The village Hallstatt is such an unbelievably spectacular place that even the Chinese have created a copy of the ancient salt mine village. But only in the original will you discover this truly unique culture with such a history all in a breath-taking mountain setting.

The picturesque village on the lake with the same name owes its existence to the rich salt deposit of salt in the mountain of Hallstatt. 7000 years ago, as the prehistoric humans from Hallstatt began to take the salt from the salt mine who would of guessed, that this little village would give its name to a period in history – the Hallstatt period (800-400 BC). Rich findings in Hallstatt and the upper valley of Hallstatt gave this village international recognition; even today discoveries are still made in the salt mountain of Hallstatt.  Among the most beautiful places of interest are the oldest salt mine in the world and the ossuary in Hallstatt.

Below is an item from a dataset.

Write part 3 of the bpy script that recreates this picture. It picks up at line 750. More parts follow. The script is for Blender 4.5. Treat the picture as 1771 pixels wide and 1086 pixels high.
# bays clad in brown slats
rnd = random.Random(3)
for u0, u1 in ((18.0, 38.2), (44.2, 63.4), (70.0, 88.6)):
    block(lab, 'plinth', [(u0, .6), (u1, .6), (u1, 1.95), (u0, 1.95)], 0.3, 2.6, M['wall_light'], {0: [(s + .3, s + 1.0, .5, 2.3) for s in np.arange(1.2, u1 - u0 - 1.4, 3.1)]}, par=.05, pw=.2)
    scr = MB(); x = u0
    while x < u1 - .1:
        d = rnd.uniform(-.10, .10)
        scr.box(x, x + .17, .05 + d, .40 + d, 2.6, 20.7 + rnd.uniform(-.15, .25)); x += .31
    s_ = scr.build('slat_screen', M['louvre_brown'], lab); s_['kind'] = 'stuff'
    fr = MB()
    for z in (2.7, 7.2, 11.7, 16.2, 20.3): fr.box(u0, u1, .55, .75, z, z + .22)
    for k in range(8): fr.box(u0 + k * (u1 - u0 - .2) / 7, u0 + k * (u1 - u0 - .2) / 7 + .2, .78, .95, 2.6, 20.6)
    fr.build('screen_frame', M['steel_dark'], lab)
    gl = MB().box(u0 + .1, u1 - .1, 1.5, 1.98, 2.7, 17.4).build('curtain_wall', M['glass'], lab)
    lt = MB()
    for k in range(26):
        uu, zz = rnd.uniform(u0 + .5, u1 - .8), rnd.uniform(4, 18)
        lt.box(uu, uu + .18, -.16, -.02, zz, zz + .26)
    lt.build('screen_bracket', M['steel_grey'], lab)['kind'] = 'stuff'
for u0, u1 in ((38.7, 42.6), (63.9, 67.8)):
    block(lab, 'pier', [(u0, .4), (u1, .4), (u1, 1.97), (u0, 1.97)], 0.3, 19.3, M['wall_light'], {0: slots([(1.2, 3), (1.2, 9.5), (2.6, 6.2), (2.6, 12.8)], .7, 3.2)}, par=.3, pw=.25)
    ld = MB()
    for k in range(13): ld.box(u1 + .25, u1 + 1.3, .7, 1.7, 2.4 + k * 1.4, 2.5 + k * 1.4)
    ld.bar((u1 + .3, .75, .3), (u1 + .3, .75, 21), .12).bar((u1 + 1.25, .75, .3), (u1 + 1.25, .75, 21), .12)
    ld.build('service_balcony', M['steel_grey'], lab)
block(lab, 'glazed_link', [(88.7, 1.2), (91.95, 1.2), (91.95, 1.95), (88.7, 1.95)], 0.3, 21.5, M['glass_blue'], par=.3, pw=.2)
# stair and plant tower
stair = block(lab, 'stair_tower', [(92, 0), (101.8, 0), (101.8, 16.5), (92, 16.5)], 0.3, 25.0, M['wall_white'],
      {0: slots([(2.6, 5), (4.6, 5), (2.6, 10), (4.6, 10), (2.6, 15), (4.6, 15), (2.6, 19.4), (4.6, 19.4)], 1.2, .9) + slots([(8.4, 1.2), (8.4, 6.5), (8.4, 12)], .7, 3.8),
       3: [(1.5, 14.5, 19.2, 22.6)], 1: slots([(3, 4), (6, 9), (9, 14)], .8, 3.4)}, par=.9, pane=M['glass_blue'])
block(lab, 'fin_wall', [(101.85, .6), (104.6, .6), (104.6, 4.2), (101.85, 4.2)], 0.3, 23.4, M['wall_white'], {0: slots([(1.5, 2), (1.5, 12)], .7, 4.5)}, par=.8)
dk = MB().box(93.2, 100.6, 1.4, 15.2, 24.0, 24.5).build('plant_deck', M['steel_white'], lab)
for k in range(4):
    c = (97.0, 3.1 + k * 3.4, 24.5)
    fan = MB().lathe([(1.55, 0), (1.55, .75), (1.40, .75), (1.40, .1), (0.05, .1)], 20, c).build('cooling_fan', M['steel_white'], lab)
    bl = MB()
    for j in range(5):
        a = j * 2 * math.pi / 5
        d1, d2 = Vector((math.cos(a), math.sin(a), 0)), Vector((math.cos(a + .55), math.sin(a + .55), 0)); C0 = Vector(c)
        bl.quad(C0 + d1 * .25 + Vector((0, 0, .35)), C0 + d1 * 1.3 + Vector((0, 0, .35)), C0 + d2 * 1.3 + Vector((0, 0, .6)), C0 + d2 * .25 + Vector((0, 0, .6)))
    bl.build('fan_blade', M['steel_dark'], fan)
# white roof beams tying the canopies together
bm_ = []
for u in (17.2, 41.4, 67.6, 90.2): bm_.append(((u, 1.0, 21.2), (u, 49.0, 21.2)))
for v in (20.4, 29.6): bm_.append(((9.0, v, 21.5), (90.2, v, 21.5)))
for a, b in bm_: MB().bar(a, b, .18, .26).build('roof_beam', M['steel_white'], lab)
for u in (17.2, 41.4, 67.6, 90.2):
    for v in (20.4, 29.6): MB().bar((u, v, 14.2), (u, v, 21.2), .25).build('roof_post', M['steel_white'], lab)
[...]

Alongside the world’s oldest salt mine and the idyllic, world-famous postcard view, the charnel house or ‘Bone House’ in St. Michael’s Chapel is one of the most interesting tourist sites in Hallstatt. The chapel dates back to the 12th century and is located next to the catholic parish church

Skull painting was carried out primarily during the 19th century and belonged to a cultural area that mainly consisted of the eastern Alpine region (the Austrian Innviertel, Upper Austria, Salzburg, Tyrol, and Bavaria). Even during modern times, this custom has still been in use in Hallstatt. Hallstatt is home to the largest collection of skulls ever, with few other collections still in existence. When an existing grave was reused for a new burial, the skull or bones were transferred from the grave to the charnel house or ossuary as part of a second funeral. The identity of the deceased family member was preserved by decorative paintings and inscriptions. Depending on the family relationship or based on artist choice, the skulls were labelled with names or initials. At times, no markings were used to identify the deceased.

Although it is clear that various methods of painting were implemented, there is also evidence that the painting style followed a particular development. This evolution is also apparent in the manner in which the names and initials were written. Prior to a study from 1974 to 1993, there were conceptions regarding the painting which did not correspond with the actual artistic development. It was also accepted that the skulls had been placed in the charnel house due to a lack of space in the churchyard. During earlier investigations from 1948 to 1950, 2104 skulls, both painted and unpainted, were documented. Since there were approximately 30,000 entries in the church death registry prior to 1900, it is clear that the remains of the individuals housed in the charnel house represent only a small fraction of the deceased population.